Son olarak, ittifaktan bir başka beklenti ise sosyalist cumhurbaşkanı adayı… Bu noktada belirsizliğin sebebi, yine Sol Parti ve Bizim Gazete çevresinin, CHP ve HDP ile olan beklentilerinden kaynaklı… AKP Suç Örgütüne karşı çıkacak adayın kazanma ihtimaline etki edebilecek bir güçlü aday çıkarmak, EÖİ’ye olacağı kadar SGB’ye de tepkileri arttıracaktır. Bizim Gazete çevresi, 2021 yılında bunu “Cumhurbaşkanlığı seçimlerinde iktidarın ve Erdoğan’ın ekmeğine yağ sürmeme” formülü ile açıklamıştı. Bir de işin maddi boyutu var. Cumhurbaşkanı adayı olmak için ödenecek harçlar çok yüksek ve bu pahalılık cehenneminde Parababaları devletine bu parayı hibe etmek de olumsuz karşılanabilir.
Belirttiğimiz gibi, beklentileri çok, bununla birlikte beklentileri karşılaması pek mümkün gözükmeyen bu ittifak, yeni parçalanmalara yol açarsa şaşırmamak gerek.

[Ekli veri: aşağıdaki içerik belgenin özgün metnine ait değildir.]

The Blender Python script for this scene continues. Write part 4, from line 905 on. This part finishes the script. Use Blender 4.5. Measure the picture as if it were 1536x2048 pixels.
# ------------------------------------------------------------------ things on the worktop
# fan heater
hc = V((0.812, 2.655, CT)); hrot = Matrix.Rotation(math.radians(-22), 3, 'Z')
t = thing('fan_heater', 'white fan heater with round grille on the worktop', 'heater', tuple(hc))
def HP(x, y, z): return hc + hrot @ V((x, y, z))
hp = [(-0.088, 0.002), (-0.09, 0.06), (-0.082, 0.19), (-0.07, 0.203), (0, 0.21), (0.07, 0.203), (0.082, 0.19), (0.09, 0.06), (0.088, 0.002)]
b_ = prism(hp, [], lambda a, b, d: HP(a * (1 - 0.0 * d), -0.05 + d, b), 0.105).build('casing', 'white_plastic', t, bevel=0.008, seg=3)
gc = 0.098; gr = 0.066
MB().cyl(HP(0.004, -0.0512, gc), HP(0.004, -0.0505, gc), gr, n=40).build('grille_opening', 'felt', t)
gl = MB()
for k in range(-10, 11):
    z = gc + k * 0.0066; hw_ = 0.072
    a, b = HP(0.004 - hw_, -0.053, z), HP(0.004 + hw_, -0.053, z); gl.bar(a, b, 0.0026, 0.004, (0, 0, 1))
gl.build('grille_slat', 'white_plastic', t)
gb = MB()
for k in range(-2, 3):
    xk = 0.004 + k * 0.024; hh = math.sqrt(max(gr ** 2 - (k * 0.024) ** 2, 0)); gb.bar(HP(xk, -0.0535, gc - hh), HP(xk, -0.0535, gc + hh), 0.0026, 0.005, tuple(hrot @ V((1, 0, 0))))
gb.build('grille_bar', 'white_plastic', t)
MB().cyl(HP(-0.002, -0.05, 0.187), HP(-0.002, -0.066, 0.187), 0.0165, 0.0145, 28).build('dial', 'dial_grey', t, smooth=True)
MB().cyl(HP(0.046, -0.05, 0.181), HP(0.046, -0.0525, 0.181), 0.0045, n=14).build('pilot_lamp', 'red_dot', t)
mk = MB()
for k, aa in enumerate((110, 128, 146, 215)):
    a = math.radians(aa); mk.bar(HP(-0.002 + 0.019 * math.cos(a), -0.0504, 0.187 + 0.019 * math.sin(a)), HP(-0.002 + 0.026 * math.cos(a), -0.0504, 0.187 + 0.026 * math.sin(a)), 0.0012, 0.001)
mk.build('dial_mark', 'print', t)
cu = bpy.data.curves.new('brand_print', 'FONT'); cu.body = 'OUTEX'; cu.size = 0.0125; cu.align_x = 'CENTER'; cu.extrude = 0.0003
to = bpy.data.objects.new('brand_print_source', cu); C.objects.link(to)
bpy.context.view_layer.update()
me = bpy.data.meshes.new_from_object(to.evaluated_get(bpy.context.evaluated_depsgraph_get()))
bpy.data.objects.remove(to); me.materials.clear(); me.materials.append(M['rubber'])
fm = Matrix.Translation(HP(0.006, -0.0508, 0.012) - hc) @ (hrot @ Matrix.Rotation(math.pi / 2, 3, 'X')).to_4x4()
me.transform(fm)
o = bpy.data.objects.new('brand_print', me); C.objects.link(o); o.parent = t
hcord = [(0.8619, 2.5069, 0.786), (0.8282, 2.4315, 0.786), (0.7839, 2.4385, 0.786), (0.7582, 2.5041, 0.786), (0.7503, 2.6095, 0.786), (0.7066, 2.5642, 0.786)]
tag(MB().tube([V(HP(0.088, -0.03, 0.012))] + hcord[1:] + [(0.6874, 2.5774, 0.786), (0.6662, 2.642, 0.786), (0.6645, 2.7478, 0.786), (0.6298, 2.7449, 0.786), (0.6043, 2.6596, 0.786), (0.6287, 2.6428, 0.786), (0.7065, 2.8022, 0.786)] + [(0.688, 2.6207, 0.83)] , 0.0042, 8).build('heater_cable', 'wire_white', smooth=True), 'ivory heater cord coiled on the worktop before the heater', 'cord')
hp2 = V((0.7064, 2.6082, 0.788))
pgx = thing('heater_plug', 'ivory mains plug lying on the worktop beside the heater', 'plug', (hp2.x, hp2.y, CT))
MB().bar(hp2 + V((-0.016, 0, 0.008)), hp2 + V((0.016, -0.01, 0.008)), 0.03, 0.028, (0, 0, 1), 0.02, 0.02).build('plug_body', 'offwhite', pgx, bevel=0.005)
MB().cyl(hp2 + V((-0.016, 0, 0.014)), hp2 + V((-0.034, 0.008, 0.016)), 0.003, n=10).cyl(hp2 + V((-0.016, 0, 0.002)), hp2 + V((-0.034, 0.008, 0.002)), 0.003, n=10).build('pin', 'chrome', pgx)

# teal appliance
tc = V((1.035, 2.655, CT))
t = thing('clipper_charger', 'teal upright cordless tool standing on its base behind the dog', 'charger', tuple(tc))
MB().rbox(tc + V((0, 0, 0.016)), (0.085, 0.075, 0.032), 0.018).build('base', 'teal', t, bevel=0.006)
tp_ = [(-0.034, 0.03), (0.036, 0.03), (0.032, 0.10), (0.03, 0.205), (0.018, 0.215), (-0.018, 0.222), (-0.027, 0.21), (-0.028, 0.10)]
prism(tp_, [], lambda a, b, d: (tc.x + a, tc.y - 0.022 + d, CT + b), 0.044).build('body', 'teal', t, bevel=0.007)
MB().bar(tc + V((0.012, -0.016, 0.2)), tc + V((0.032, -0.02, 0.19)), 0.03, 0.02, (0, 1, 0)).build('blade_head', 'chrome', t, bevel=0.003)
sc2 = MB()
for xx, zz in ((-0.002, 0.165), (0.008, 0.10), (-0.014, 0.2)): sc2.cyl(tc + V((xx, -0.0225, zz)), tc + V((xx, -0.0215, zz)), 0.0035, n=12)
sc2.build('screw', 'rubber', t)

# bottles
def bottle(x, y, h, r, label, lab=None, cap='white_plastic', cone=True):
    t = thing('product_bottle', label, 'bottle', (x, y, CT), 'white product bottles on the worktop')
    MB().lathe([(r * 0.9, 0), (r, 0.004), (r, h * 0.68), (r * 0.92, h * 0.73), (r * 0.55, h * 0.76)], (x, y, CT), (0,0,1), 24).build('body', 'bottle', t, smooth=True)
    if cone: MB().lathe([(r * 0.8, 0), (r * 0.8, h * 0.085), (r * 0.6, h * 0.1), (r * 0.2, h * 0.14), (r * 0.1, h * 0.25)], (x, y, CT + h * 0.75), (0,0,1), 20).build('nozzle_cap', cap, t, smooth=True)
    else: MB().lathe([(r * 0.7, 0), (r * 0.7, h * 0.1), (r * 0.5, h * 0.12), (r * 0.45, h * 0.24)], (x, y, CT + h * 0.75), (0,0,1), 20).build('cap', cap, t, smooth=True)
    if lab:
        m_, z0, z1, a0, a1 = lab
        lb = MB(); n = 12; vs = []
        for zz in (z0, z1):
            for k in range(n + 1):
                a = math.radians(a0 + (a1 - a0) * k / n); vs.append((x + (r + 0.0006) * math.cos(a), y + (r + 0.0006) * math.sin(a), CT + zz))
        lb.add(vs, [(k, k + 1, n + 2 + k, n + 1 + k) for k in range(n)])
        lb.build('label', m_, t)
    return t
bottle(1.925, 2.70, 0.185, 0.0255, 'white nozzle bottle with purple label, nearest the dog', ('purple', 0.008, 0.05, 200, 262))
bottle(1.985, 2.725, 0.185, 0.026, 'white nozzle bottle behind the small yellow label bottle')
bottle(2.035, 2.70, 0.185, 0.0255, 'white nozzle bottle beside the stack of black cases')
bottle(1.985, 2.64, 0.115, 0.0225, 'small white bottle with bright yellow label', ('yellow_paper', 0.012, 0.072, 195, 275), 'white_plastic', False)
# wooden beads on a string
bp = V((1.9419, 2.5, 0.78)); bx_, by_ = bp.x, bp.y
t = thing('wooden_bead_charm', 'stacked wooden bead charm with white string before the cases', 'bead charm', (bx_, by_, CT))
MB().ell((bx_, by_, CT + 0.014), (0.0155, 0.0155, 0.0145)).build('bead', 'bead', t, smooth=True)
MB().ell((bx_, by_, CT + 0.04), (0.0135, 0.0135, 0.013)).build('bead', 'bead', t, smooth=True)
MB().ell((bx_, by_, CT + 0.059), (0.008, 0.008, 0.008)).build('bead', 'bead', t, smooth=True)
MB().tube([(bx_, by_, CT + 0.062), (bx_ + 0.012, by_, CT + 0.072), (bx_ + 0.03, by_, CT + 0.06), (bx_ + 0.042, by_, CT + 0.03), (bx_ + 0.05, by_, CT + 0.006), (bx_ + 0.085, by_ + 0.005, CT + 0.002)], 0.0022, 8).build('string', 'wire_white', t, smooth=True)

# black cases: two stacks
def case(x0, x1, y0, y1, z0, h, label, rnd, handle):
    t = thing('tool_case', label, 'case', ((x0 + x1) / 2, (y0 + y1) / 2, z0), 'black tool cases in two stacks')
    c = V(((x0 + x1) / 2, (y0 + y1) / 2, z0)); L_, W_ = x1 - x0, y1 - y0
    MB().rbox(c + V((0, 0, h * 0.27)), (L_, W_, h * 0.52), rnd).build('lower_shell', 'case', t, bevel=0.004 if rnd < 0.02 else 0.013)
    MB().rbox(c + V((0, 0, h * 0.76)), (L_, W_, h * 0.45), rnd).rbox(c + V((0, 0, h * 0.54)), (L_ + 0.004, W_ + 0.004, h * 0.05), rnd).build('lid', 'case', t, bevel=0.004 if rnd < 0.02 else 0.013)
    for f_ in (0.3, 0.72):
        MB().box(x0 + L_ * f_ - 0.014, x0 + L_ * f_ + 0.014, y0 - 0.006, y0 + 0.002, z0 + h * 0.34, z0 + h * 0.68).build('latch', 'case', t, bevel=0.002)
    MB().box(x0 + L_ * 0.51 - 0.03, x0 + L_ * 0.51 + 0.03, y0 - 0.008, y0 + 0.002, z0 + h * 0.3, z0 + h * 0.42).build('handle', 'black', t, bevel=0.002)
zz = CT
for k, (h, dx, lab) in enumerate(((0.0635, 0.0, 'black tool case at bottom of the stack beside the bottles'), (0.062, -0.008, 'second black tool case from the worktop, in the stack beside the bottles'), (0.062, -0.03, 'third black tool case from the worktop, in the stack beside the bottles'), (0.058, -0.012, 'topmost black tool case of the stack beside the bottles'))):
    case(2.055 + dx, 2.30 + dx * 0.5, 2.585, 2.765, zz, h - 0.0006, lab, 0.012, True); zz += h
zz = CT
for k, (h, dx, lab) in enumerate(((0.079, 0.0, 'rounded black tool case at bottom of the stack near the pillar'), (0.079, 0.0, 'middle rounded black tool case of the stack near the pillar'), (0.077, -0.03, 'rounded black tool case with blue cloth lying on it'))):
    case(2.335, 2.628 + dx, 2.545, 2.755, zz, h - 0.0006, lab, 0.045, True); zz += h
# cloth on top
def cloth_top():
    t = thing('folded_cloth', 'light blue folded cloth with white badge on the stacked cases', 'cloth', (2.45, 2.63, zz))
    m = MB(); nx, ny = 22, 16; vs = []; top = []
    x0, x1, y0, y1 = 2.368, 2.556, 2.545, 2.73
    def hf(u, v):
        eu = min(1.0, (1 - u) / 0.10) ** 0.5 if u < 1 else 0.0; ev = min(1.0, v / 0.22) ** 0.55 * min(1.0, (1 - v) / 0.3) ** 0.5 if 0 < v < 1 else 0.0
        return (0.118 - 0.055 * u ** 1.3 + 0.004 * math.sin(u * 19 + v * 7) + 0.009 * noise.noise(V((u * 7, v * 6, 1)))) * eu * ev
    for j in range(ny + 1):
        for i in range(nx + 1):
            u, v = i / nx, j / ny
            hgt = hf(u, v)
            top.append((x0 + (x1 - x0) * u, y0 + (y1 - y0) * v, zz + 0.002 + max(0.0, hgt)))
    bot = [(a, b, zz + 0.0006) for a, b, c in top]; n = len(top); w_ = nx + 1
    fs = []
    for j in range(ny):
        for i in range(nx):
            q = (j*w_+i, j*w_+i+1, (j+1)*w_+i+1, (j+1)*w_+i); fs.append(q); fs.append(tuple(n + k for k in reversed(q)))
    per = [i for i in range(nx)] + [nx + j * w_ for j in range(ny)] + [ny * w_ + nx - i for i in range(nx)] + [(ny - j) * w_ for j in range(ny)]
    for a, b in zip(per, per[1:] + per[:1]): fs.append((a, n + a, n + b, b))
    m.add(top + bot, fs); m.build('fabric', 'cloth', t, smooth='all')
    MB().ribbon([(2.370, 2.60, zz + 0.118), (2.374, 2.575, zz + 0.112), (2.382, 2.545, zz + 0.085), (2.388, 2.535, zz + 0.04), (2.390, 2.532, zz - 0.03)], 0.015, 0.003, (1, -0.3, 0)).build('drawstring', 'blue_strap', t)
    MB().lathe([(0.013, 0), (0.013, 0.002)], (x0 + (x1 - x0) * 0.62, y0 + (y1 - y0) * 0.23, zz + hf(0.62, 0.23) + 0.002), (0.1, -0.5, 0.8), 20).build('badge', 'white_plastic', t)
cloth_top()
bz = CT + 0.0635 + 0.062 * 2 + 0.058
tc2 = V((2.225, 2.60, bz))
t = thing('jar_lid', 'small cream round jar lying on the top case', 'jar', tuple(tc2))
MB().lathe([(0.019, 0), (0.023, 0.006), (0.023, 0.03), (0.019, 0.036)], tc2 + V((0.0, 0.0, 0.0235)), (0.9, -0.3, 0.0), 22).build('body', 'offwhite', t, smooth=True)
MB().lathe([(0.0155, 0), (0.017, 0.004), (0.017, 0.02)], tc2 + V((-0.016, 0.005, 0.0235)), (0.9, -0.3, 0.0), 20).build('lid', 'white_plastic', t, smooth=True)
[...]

Bu satırları okuyup, bize kızacak arkadaşlar da bunu pratikte göreceklerdir.
Not:
- Bizim Gazete: TKP adını hukuk yolu ile gaspeden siyasi çevrenin yeni yayını. Bundan sonra sitemizde bu isimle anılacaklardır (tabii başka bir yayın ile parçalanmazlarsa).